SIOUX CITY, Iowa (KCAU) — It’s race day, but this time, the hustle and bustle usually reserved for a smalltown dirt track is found inside, in the city.

At this track, the drivers don’t buckle in but rather, get a grip.

“I got my first car at 23 or 24 years old. It was very limited,” said Brad Persons.

That was more than 20 years ago. Since then, Brad Persons and his family have become familiar faces on the Radio Controlled, or RC, racing circuit.

“Luke was probably 7 or 8-years-old and I got him an inexpensive car and he came out. Started as a novice. Right away he got it and he was fast,” said Brad.

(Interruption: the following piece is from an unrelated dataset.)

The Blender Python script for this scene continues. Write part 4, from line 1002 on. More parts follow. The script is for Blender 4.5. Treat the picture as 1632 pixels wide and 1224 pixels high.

Almost as quickly the Persons family found a need for speed.

These days, you’ll find mom, dad, and the kids at Bad Fast Hobbies in Sioux City.

“Our family is here most of the time. My 6-year-old daughter, my wife works as an announcer. It’s become a get-together,” said Brad. “Started as something to do with the boys. Now it’s become kind of a passion.”

“It’s fun coming here, just us three boys, and then when mom and Jordan come it’s really fun,” said Jackson Person.

Like his dad, 14-year-old Jackson Persons is an independent drive, still working to earn the rank of the expert. That’s something his 17-year-old brother Lukas has already managed, keeping him locked in on the sport.

“I came out hot and had to learn a couple things. How much fun it is. It’s not even the racing and winning. Honestly, just being here. The people here, it’s such a vibe. A really nice place to be, I guess,” said Lukas.

On this Saturday afternoon, 66 battery-powered C cars are entered in a full day of racing. The cars rely on radio signals sent from a controller in each driver’s hand to a receiver in the car. Each twist and turn of the driver’s hand, decoded and translated into a specific movement or action on the track.

“Slow increments, movements. Never just gas it. Keep your hand consistently nice and smooth,” said Lukas. When I come upon another drive, I look for the line to get by them but I don’t push it. I’ll usually just wait for them to make a mistake and just take it. There’s a rhythm when I start a race. When you’re on the stand you have to picture yourself running around the track clean as you can.”

“You have to really concentrate on driving smooth and maintain speed to have a good lap and consistency,” said Jackson.

“Tremendous number of adjustments can be made,” added Brad. “Kind of grown from hobby to more of a competition. It’s neat the way it’s morphed. It is a hobby first and foremost.”

It comes with a price tag ranging from a few hundred dollars to several thousand.

Just like their gas-powered big brothers, these cars weighing a few pounds can leave a mark.

“You can hurt somebody. Even getting hit in the shin or an ankle, sometimes it will leave a bruise. There’s a responsibility that comes with them,” Brad said. “They’re really not toys. We want to call them toys and we’re adults playing with toys but in a sense, it’s not.”

“I wrecked a lot when I got started. I just got used to driving the car and I’d see I’m getting better so I can get more competitive. Got focused on my lines and started having more fun,” Jackson said.

Fun, after all, is how this all started. When families are spending less and less time together, the Persons are steering clear of the trend.

“The family aspect is a dynamic that we concentrate on and that’s why it works because they want to be here,” Brad said.

“There’s families all over the world that don’t do this kind of stuff. Some families just don’t do this. It’s fun having the whole family do this and have a good day,” said Jackson.